Jump ahead to the early 2000s, to the Middle East. Soldiers said the same words after prisoners were abused, hooded, photographed, humiliated, and killed. They said it at Abu Ghraib. They said it after raids that flattened homes and families together. They said it as if the rules of war had slipped off their shoulders and landed somewhere else. But once again, orders didn’t explain the smiles in the photos or the extra kick delivered when no one was looking.
You don’t need orders to enjoy cruelty. You only need permission.
Which brings us to now.
In the present-day United States, the phrase has returned with a familiar uniform and a new acronym stitched across the chest. Immigration raids. Detention centers. Families torn apart. Children behind chain-link fences.
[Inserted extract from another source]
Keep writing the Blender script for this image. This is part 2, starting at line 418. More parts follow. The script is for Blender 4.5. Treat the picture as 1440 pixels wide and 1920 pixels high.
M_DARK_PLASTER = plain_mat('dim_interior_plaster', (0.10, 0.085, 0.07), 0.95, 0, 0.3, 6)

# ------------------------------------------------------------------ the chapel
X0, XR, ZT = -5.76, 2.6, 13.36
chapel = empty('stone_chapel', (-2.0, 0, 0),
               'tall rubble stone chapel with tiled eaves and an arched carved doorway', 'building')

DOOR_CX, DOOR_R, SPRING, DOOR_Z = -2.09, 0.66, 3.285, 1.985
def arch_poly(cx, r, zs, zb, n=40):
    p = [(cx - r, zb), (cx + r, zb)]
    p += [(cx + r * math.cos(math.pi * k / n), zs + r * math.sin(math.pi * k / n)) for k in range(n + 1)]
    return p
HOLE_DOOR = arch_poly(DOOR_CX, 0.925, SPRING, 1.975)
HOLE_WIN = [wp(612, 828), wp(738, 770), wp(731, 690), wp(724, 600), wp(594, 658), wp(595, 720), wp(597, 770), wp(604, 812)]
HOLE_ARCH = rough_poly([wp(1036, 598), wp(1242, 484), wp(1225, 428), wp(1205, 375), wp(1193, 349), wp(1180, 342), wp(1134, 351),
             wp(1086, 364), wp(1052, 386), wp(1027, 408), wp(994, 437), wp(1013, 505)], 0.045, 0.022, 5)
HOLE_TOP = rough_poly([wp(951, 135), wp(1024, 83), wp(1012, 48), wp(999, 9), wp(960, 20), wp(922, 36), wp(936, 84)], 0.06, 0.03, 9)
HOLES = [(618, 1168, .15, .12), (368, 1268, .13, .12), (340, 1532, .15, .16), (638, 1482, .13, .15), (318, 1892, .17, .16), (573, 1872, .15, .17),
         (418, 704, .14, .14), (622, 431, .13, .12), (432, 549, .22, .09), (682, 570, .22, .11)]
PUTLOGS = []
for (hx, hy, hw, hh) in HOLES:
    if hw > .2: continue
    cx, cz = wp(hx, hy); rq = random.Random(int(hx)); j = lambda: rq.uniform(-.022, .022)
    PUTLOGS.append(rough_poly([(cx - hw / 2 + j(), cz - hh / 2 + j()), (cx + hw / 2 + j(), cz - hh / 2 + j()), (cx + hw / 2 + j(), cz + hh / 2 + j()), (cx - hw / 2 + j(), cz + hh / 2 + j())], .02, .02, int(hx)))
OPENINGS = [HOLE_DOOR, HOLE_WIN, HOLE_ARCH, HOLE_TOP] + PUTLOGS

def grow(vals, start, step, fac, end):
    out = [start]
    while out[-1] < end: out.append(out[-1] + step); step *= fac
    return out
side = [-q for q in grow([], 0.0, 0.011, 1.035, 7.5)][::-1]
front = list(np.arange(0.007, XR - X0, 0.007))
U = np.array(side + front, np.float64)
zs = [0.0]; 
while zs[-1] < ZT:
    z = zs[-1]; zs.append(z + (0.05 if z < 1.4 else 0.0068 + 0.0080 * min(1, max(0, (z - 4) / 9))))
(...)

Agents say they’re just doing their jobs. Just enforcing the law. Just following orders.
But laws don’t force someone to mock a crying parent. Policy doesn’t require pepper-spraying someone who’s already on the ground. Procedures don’t demand that a man be pushed face-first into concrete while his hands are zip-tied behind his back.
Those moments tell the truth. The cruelty isn’t a side effect. It’s the point.
Bullies exist in every era. History doesn’t invent them; it merely hires them. Most bullies don’t need to be trained to be cruel. They only need an institutional push — a badge, a uniform, or a line of authority they can point to afterward. The order becomes a shield.
This is the part that often gets lost when people talk about systems and structures. Systems enable behavior, but they don’t erase choice. Every person who says “I was just following orders” is admitting something else: I wanted to do it, but I don’t want to be blamed for it.
That’s why the phrase shows up so reliably after the fact. No one says it beforehand. No one says it while refusing. It’s always spoken once the harm is done and the reckoning has arrived.
History is also full of people who didn’t follow orders. Soldiers who refused to fire. Officials who falsified paperwork to save lives. Neighbors who hid families in basements and attics. These people were also inside the same systems. They had the same rules and the same risks. What they lacked wasn’t authority, it was hatred.
The uncomfortable truth is that institutions rarely turn good people into monsters. They merely give people permission to take off their masks and reveal the monsters that were always hiding underneath.
That doesn’t mean everyone who wears a uniform is a bully, or that everyone who follows the law is cruel. It means cruelty has always looked for cover, and “orders” have always been a convenient place to hide it. The phrase survives because it works, at least for a while. It gives people something to say when their conscience finally knocks on the door, and they’re escorted to Nuremberg or The Hague.
The pattern isn’t subtle. Indigenous Americans. Jews. Prisoners of war. Immigrants. The targets change, but the logic stays the same. Dehumanize first. Normalize cruelty. Offer authority as absolution. Then, later, act surprised when the photos leak and the testimonies don’t line up with the excuses.
There’s nothing neutral about cruelty. There never has been.
And “just following orders” has never been the explanation people think it is. It’s not the absence of choice. It’s the record of one that was made.